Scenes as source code
★ ★ ★ ★ ★

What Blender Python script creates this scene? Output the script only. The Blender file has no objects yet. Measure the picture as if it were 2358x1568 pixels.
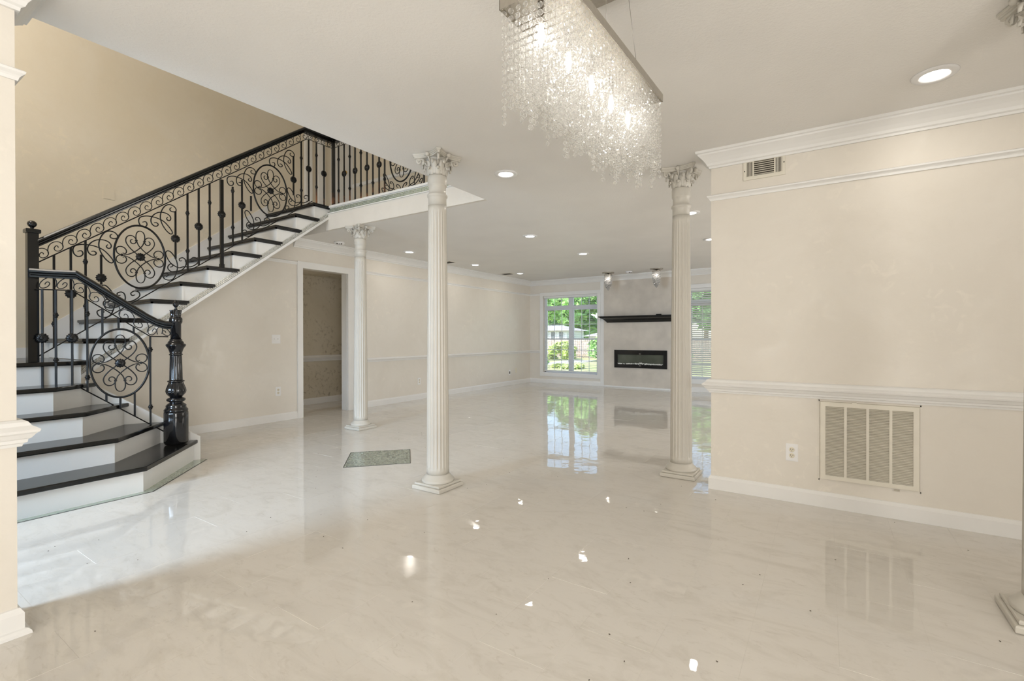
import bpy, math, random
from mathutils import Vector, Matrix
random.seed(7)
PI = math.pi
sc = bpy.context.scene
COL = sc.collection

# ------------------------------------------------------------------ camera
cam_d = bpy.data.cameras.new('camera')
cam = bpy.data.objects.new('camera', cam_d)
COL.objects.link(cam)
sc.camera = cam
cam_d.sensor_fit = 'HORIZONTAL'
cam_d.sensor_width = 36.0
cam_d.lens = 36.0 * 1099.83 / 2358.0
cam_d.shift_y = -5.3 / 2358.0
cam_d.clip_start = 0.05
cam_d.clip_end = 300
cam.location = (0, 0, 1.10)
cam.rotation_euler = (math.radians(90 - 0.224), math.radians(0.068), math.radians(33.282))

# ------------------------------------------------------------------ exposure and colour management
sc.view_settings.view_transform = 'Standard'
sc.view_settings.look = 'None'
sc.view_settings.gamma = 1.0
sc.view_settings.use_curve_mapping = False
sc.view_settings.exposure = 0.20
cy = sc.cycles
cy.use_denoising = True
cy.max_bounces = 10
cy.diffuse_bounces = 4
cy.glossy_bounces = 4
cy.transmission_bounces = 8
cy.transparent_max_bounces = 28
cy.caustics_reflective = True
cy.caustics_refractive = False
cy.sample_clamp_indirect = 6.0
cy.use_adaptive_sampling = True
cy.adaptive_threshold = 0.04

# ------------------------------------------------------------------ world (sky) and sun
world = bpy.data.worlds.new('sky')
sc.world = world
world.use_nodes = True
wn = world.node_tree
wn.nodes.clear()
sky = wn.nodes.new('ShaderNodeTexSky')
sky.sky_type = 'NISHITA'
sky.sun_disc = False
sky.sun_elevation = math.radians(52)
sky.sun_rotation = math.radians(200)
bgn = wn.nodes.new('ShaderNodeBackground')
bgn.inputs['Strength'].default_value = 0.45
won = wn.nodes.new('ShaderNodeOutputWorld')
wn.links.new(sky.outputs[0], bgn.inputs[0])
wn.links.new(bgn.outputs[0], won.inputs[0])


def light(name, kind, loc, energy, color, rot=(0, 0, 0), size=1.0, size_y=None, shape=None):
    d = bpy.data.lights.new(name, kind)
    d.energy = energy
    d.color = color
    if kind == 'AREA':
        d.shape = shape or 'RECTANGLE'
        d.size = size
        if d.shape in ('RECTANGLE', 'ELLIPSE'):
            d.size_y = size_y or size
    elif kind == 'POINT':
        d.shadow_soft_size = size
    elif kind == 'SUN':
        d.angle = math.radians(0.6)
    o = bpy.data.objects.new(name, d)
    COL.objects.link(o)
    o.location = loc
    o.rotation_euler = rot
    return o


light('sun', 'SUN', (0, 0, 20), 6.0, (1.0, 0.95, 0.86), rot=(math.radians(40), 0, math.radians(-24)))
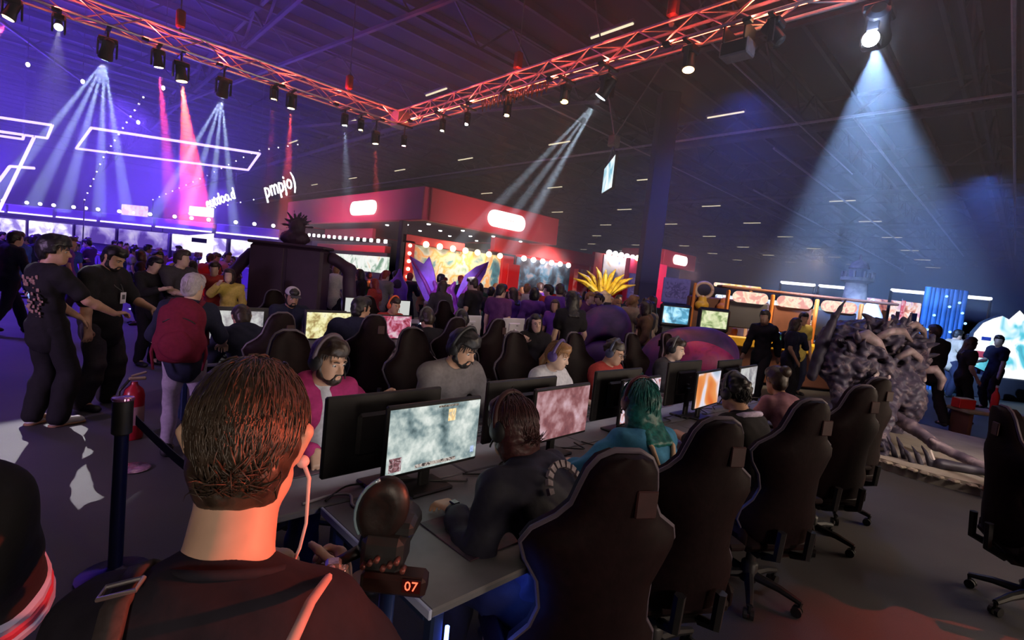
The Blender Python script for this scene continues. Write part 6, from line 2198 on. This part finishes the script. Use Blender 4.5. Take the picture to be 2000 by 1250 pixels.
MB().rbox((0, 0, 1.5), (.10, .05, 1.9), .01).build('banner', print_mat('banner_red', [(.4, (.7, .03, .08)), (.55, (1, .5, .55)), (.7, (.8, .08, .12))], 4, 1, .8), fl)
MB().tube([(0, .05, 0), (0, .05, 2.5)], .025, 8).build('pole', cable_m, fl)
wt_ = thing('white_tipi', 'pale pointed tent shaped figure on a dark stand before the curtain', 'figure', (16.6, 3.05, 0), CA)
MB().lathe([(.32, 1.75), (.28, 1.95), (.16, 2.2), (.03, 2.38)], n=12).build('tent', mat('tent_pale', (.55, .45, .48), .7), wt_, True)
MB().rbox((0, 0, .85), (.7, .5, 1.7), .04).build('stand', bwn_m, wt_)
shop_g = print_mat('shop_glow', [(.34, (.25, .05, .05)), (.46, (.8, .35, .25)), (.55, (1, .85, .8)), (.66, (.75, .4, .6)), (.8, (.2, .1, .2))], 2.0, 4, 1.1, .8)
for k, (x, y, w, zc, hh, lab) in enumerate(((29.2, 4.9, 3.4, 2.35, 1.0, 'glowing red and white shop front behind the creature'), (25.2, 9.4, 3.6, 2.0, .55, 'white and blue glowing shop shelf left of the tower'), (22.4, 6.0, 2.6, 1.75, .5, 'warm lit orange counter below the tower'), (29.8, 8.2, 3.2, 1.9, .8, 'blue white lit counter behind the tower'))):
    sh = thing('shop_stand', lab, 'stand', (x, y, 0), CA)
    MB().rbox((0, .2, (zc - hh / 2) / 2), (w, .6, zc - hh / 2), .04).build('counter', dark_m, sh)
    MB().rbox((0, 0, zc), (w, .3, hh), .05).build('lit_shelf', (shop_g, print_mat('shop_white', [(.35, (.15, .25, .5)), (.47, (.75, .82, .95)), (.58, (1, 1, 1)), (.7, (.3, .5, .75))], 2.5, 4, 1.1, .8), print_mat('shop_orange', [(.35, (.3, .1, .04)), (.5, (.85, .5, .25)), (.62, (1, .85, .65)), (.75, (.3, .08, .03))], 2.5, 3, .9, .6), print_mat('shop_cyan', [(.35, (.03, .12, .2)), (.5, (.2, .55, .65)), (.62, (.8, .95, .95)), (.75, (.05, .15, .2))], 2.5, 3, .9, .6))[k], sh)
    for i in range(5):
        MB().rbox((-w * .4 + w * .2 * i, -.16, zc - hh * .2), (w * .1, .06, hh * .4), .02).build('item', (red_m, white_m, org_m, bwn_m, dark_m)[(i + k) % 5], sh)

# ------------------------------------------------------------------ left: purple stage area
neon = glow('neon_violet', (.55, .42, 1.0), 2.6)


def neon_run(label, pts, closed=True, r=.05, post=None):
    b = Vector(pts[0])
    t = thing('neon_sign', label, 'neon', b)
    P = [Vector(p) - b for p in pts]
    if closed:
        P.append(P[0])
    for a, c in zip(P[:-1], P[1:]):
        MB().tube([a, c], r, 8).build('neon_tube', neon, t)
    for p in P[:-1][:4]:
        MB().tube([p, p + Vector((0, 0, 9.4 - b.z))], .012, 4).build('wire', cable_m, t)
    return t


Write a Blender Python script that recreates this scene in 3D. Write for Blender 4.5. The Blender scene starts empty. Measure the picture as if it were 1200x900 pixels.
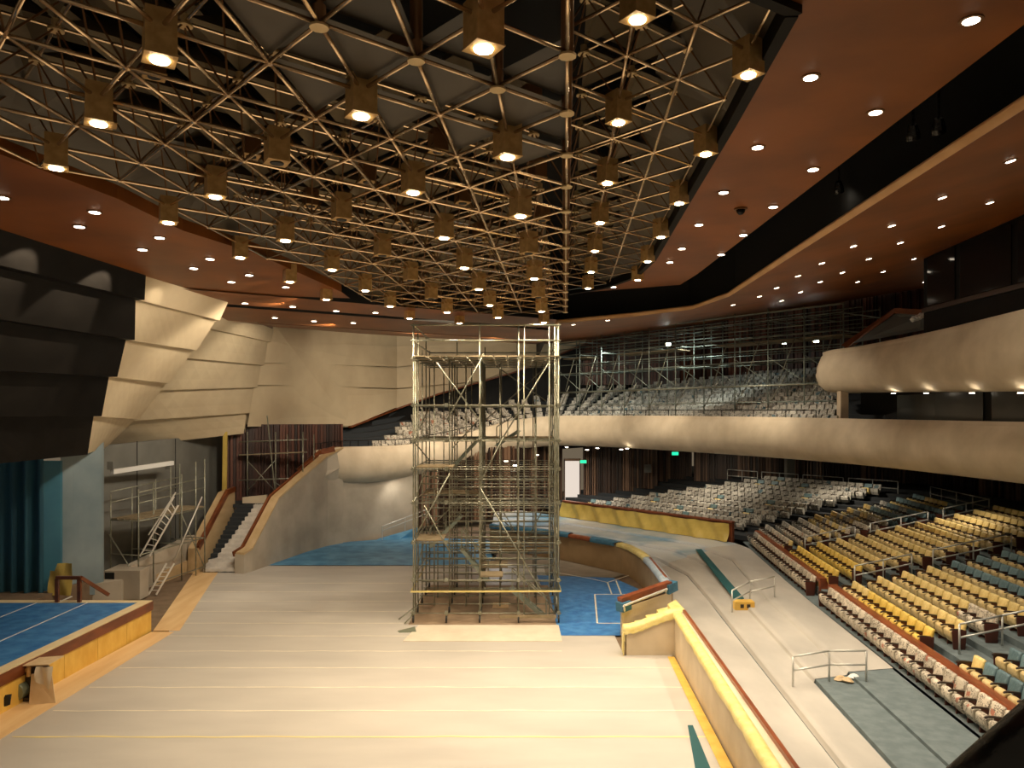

★ ★ ★ ★ ★

## BRIEF
Your job is to transcribe the entries above exactly; skip the pictures.

## ANSWER FOR THE TASK
What Blender Python script creates this scene? Output the script only. The Blender file has no objects yet. Measure the picture as if it were 2358x1568 pixels.
import bpy, math, random
from mathutils import Vector, Matrix
random.seed(7)
PI = math.pi
sc = bpy.context.scene
COL = sc.collection

# ------------------------------------------------------------------ camera
cam_d = bpy.data.cameras.new('camera')
cam = bpy.data.objects.new('camera', cam_d)
COL.objects.link(cam)
sc.camera = cam
cam_d.sensor_fit = 'HORIZONTAL'
cam_d.sensor_width = 36.0
cam_d.lens = 36.0 * 1099.83 / 2358.0
cam_d.shift_y = -5.3 / 2358.0
cam_d.clip_start = 0.05
cam_d.clip_end = 300
cam.location = (0, 0, 1.10)
cam.rotation_euler = (math.radians(90 - 0.224), math.radians(0.068), math.radians(33.282))

# ------------------------------------------------------------------ exposure and colour management
sc.view_settings.view_transform = 'Standard'
sc.view_settings.look = 'None'
sc.view_settings.gamma = 1.0
sc.view_settings.use_curve_mapping = False
sc.view_settings.exposure = 0.20
cy = sc.cycles
cy.use_denoising = True
cy.max_bounces = 10
cy.diffuse_bounces = 4
cy.glossy_bounces = 4
cy.transmission_bounces = 8
cy.transparent_max_bounces = 28
cy.caustics_reflective = True
cy.caustics_refractive = False
cy.sample_clamp_indirect = 6.0
cy.use_adaptive_sampling = True
cy.adaptive_threshold = 0.04

# ------------------------------------------------------------------ world (sky) and sun
world = bpy.data.worlds.new('sky')
sc.world = world
world.use_nodes = True
wn = world.node_tree
wn.nodes.clear()
sky = wn.nodes.new('ShaderNodeTexSky')
sky.sky_type = 'NISHITA'
sky.sun_disc = False
sky.sun_elevation = math.radians(52)
sky.sun_rotation = math.radians(200)
bgn = wn.nodes.new('ShaderNodeBackground')
bgn.inputs['Strength'].default_value = 0.45
won = wn.nodes.new('ShaderNodeOutputWorld')
wn.links.new(sky.outputs[0], bgn.inputs[0])
wn.links.new(bgn.outputs[0], won.inputs[0])


def light(name, kind, loc, energy, color, rot=(0, 0, 0), size=1.0, size_y=None, shape=None):
    d = bpy.data.lights.new(name, kind)
    d.energy = energy
    d.color = color
    if kind == 'AREA':
        d.shape = shape or 'RECTANGLE'
        d.size = size
        if d.shape in ('RECTANGLE', 'ELLIPSE'):
            d.size_y = size_y or size
    elif kind == 'POINT':
        d.shadow_soft_size = size
    elif kind == 'SUN':
        d.angle = math.radians(0.6)
    o = bpy.data.objects.new(name, d)
    COL.objects.link(o)
    o.location = loc
    o.rotation_euler = rot
    return o


light('sun', 'SUN', (0, 0, 20), 6.0, (1.0, 0.95, 0.86), rot=(math.radians(40), 0, math.radians(-24)))
The Blender Python script for this scene continues. Write part 6, from line 2198 on. This part finishes the script. Use Blender 4.5. Take the picture to be 2000 by 1250 pixels.
MB().rbox((0, 0, 1.5), (.10, .05, 1.9), .01).build('banner', print_mat('banner_red', [(.4, (.7, .03, .08)), (.55, (1, .5, .55)), (.7, (.8, .08, .12))], 4, 1, .8), fl)
MB().tube([(0, .05, 0), (0, .05, 2.5)], .025, 8).build('pole', cable_m, fl)
wt_ = thing('white_tipi', 'pale pointed tent shaped figure on a dark stand before the curtain', 'figure', (16.6, 3.05, 0), CA)
MB().lathe([(.32, 1.75), (.28, 1.95), (.16, 2.2), (.03, 2.38)], n=12).build('tent', mat('tent_pale', (.55, .45, .48), .7), wt_, True)
MB().rbox((0, 0, .85), (.7, .5, 1.7), .04).build('stand', bwn_m, wt_)
shop_g = print_mat('shop_glow', [(.34, (.25, .05, .05)), (.46, (.8, .35, .25)), (.55, (1, .85, .8)), (.66, (.75, .4, .6)), (.8, (.2, .1, .2))], 2.0, 4, 1.1, .8)
for k, (x, y, w, zc, hh, lab) in enumerate(((29.2, 4.9, 3.4, 2.35, 1.0, 'glowing red and white shop front behind the creature'), (25.2, 9.4, 3.6, 2.0, .55, 'white and blue glowing shop shelf left of the tower'), (22.4, 6.0, 2.6, 1.75, .5, 'warm lit orange counter below the tower'), (29.8, 8.2, 3.2, 1.9, .8, 'blue white lit counter behind the tower'))):
    sh = thing('shop_stand', lab, 'stand', (x, y, 0), CA)
    MB().rbox((0, .2, (zc - hh / 2) / 2), (w, .6, zc - hh / 2), .04).build('counter', dark_m, sh)
    MB().rbox((0, 0, zc), (w, .3, hh), .05).build('lit_shelf', (shop_g, print_mat('shop_white', [(.35, (.15, .25, .5)), (.47, (.75, .82, .95)), (.58, (1, 1, 1)), (.7, (.3, .5, .75))], 2.5, 4, 1.1, .8), print_mat('shop_orange', [(.35, (.3, .1, .04)), (.5, (.85, .5, .25)), (.62, (1, .85, .65)), (.75, (.3, .08, .03))], 2.5, 3, .9, .6), print_mat('shop_cyan', [(.35, (.03, .12, .2)), (.5, (.2, .55, .65)), (.62, (.8, .95, .95)), (.75, (.05, .15, .2))], 2.5, 3, .9, .6))[k], sh)
    for i in range(5):
        MB().rbox((-w * .4 + w * .2 * i, -.16, zc - hh * .2), (w * .1, .06, hh * .4), .02).build('item', (red_m, white_m, org_m, bwn_m, dark_m)[(i + k) % 5], sh)

# ------------------------------------------------------------------ left: purple stage area
neon = glow('neon_violet', (.55, .42, 1.0), 2.6)


def neon_run(label, pts, closed=True, r=.05, post=None):
    b = Vector(pts[0])
    t = thing('neon_sign', label, 'neon', b)
    P = [Vector(p) - b for p in pts]
    if closed:
        P.append(P[0])
    for a, c in zip(P[:-1], P[1:]):
        MB().tube([a, c], r, 8).build('neon_tube', neon, t)
    for p in P[:-1][:4]:
        MB().tube([p, p + Vector((0, 0, 9.4 - b.z))], .012, 4).build('wire', cable_m, t)
    return t


Write a Blender Python script that recreates this scene in 3D. Write for Blender 4.5. The Blender scene starts empty. Measure the picture as if it were 1200x900 pixels.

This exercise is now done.